Module 12: Designing for Learning Impact
C
CurrikiStudio
Module 12 of 15 8–10 Minute Duration

Designing for
Learning Impact

Designing an Effective AI Policy for Grades 6–12. Rethinking assignments to ensure AI augments thinking rather than bypassing the cognitive struggle essential for learning.

Learning Outcomes

Explain how AI changes student workload and depth of learning.

Recognize AI use that augments vs. bypasses core cognitive work.

Identify assignment features like process evidence and oral defense.

Draft policy language regarding assignment design for learning impact.

“AI does not just change how quickly students can finish work. It changes what parts of the work they skip, what they deepen, and what we must redesign.”

AI and the Cognitive Shift

AI can significantly reduce time spent on brainstorming, drafting, or checking answers. While this lowers unnecessary friction, it can also remove the struggle and rehearsal that lead to durable learning.

“The issue is not whether AI saves time. The issue is what kind of learning that saved time is replacing—or making possible.”

Augmenting vs. Bypassing Learning

Augments Learning When…

  • Students use it to clarify concepts and test understanding.
  • It functions as a scaffold for brainstorming and iteration.
  • Students remain intellectually engaged in the revision process.

Bypasses Learning When…

  • It generates final answers without student understanding.
  • It replaces the core reading, analysis, or drafting work entirely.
  • Students skip the reasoning process to produce polished work.

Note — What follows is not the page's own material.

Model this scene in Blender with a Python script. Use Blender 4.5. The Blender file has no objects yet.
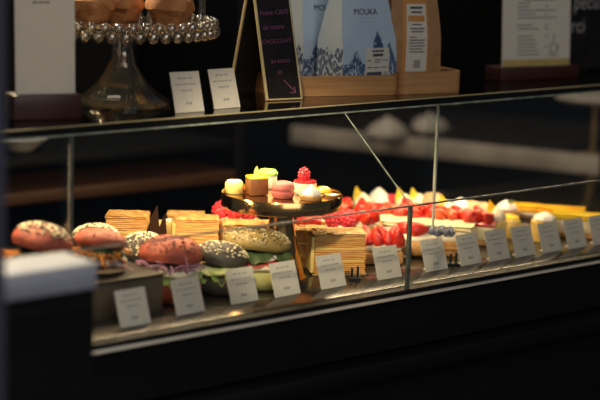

Visible Thinking Strategies

Visible Process: Require drafts, checkpoints, or planning notes.
Oral Defense: Use conferences or live discussions for key tasks.
Authentic Context: Design tasks around personal experience.
Source Evaluation: Focus on critique rather than just production.

“The goal is not to outsmart AI at every turn. The goal is to make student thinking more visible.”

Rethinking Workload

If students can generate a draft in minutes, what should the assignment emphasize? Schools may need to reconsider:

What stays relevant:

  • • Developing a unique voice
  • • Formulating complex arguments
  • • Cross-referencing and transfer

What needs shifting:

  • • Basic summary tasks
  • • Generic factual recall
  • • Single-draft production

Design Impact Scenarios

Scenario A: The Fast Draft

Product vs. Learning

A student uses AI to generate a polished essay in minutes. While the draft looks strong, they cannot explain their reasoning or revise without the tool’s help.

Scenario B: The AI Tutor

Augmented Thinking

A student uses AI to clarify a science concept and test their understanding before writing a reflection. The final work reflects genuine mastery gained through the tool.

Scenario C: Vulnerability

The Unchanged Task

A teacher continues assigning generic summaries that AI completes instantly. The teacher becomes frustrated by the “sameness” of the resulting work.

Scenario D: Redesign

Process-Based Model

A department redesigns research so students submit inquiry logs and defend conclusions in short conferences. Student reasoning remains visible throughout.

Capstone Milestone 12

Address Learning Impact

How might AI change the workload and expectations in your school? In 3–5 sentences, describe at least one implication for assignment or assessment design that preserves meaningful thinking.